If the learning and development function was on a 400-meter run, its impact would barely make it down the first straightaway. For Gary Wise, a workforce capability architect at Human Performance Outfitters, LLC, in order for companies to sustain workforce capabilities, CLOs need to shift how they view and deliver learning and development. Essentially, the learning paradigm is good, but a performance paradigm is better.
Wise used a popular sentiment from famed automaker Henry Ford about what people would say if asked what they want — faster horses — as a comparison to how many organizations look at learning. Learning paradigms often promote this faster horse philosophy, but if asked stakeholders say they want faster training, and learning leaders have responded.
Learning organizations offer better, faster training in a number of ways including reducing the scope and duration of training. But both the requests and the responses are often made with the belief that learning drives performance, which Wise said is a myth; the only thing training drives is potential “because no sales are closed during a training event, no key accounts are saved, no leadership skills are applied in the workforce during a leadership development workshop.”
Performance and sustained workforce capability are often created at the point of need when employees are actually working. But Wise said this represents a mindset outside more traditional learning paradigms. Subsequently, it’s beyond the scope and charter for most learning organizations.
Whether it’s bite-sized, repackaged, presented in MOOCs, or on a mobile device, training is still training, he said. But the changing workforce and the equally adaptive behaviors associated with it, indicate a need for a shift in mindset around learning. For instance, millennials are increasingly taking on more roles and responsibilities in the workplace, and the way they learn and seek out information should give learning leaders an idea where their development strategy should be headed.
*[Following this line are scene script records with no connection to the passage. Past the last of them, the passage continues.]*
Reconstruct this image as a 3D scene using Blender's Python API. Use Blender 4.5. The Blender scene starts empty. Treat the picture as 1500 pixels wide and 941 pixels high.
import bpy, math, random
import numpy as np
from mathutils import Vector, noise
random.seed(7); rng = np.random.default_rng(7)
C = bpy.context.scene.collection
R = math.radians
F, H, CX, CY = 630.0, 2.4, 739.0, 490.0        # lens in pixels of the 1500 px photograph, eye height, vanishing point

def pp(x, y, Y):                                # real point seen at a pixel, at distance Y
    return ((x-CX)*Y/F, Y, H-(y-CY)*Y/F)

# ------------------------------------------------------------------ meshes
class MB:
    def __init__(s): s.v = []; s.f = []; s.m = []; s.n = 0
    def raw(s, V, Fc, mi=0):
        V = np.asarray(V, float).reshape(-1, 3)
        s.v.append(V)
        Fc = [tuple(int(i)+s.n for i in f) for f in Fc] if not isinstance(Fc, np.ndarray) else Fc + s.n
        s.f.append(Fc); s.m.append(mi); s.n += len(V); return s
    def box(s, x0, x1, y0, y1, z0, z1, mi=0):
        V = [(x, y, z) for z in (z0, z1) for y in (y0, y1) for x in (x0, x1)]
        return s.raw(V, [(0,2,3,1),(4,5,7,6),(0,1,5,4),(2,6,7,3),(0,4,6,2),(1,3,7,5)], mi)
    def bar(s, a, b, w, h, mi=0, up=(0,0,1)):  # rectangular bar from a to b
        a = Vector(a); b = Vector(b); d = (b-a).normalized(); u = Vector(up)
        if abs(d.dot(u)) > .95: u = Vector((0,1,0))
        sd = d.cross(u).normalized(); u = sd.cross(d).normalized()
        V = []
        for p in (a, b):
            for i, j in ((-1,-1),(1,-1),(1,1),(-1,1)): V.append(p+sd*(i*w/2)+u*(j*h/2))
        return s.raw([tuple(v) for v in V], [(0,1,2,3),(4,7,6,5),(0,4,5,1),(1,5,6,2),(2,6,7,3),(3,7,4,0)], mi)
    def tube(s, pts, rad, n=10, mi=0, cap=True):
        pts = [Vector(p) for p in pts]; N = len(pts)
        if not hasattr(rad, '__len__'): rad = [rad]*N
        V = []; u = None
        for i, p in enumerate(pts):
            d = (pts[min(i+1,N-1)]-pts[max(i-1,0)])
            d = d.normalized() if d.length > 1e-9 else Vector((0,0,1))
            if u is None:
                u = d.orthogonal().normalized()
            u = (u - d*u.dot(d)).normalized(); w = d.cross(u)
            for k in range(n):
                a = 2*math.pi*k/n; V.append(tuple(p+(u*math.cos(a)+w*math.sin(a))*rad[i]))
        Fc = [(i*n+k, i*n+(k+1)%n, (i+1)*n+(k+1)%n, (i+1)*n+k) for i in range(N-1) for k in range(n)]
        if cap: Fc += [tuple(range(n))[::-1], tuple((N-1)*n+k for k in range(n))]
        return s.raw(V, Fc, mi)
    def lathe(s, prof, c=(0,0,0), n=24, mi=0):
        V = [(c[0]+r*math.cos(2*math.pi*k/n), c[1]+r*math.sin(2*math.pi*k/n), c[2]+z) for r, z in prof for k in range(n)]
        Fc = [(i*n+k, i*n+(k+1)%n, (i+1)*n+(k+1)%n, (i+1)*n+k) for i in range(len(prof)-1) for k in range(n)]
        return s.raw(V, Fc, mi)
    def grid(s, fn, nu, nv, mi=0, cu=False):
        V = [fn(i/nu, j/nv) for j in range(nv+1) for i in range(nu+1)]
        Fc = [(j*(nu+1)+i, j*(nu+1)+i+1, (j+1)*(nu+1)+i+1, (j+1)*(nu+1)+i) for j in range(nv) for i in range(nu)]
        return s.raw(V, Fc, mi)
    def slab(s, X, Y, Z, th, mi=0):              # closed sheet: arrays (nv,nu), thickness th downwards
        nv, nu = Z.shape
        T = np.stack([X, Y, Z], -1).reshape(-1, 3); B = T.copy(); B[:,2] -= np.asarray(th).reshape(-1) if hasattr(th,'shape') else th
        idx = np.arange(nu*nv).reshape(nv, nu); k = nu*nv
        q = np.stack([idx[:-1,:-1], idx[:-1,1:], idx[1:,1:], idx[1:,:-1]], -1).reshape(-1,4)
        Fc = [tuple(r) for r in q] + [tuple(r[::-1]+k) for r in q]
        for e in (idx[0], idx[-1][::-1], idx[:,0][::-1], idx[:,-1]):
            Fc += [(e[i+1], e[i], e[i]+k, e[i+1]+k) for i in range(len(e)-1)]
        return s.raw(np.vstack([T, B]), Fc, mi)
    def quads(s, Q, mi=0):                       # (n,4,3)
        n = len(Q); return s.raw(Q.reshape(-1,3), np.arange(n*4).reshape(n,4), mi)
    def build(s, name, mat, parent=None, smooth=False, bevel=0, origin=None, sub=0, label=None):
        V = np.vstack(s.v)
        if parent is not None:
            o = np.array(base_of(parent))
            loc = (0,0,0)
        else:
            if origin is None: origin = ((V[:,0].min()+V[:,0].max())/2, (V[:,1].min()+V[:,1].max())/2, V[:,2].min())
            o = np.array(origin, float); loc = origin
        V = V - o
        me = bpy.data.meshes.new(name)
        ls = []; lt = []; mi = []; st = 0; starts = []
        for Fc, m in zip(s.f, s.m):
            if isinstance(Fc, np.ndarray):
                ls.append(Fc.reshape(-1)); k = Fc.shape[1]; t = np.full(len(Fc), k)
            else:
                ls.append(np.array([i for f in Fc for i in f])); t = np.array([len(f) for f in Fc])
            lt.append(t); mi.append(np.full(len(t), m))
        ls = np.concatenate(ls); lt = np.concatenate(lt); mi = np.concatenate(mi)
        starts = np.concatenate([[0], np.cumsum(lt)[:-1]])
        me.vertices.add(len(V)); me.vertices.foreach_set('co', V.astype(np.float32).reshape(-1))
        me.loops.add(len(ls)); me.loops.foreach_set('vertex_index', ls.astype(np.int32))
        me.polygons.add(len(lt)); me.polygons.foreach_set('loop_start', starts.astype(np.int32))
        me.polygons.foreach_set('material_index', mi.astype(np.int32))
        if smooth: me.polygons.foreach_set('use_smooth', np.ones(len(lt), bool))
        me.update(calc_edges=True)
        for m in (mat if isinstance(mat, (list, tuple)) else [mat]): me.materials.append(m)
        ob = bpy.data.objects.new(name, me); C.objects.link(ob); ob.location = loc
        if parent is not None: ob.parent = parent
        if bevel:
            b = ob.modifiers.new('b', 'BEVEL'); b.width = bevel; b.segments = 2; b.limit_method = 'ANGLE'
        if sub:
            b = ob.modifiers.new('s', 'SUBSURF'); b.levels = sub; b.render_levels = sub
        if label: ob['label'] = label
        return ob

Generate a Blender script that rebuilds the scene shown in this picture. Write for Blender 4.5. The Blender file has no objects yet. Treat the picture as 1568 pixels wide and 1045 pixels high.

“ ‘Give me the tools and resources to execute the job once you’ve told me what the job is,’ ” Wise said of millennials’ learning preferences, which reflect having grown up in an age when most any information is just an online search away.
Self-service learning preferences don’t threaten training, however. Wise said the need for learning will never go away. But in a performance paradigm, training will be different. A performance mindset will have to reshape what happens during training as well as reshape the discovery happening outside of training; it will require some performance consulting skills. Wise said that where training’s power stops at a learner’s first two moments of need—new and more—developing, designing and delivering learning and development in a performance paradigm includes all five moments. This is important because the latter three moments — apply, change and solve — occur post training and at the point of work, he explained.
To begin broadening the learning department’s impact on the business, CLOs can take a benchmarking approach to determine the current state of their performance and learning ecosystem — every company has one. They can identify opportunities to increase learning impact at the point of work where business value is generated. That means looking at the content currently used to educate, and the content employees require to do their jobs. Learning leaders also should look at the workflows that have to be executed in order to create value.
Approaching learning and development in a performance paradigm also means that learning leaders will need to review their discovery methodology. When a training request comes in, the next step is typically to conduct a training needs assessment. “That needs to be preempted with a performance assessment to identify the final three moments of need,” he said.
The performance paradigm employs a holistic approach to look critically at an organization’s learning and performance ecosystem in order to reduce the time to impact, not the time to competency. “When you get right down to it, the results manifest at the point of work,” Wise said.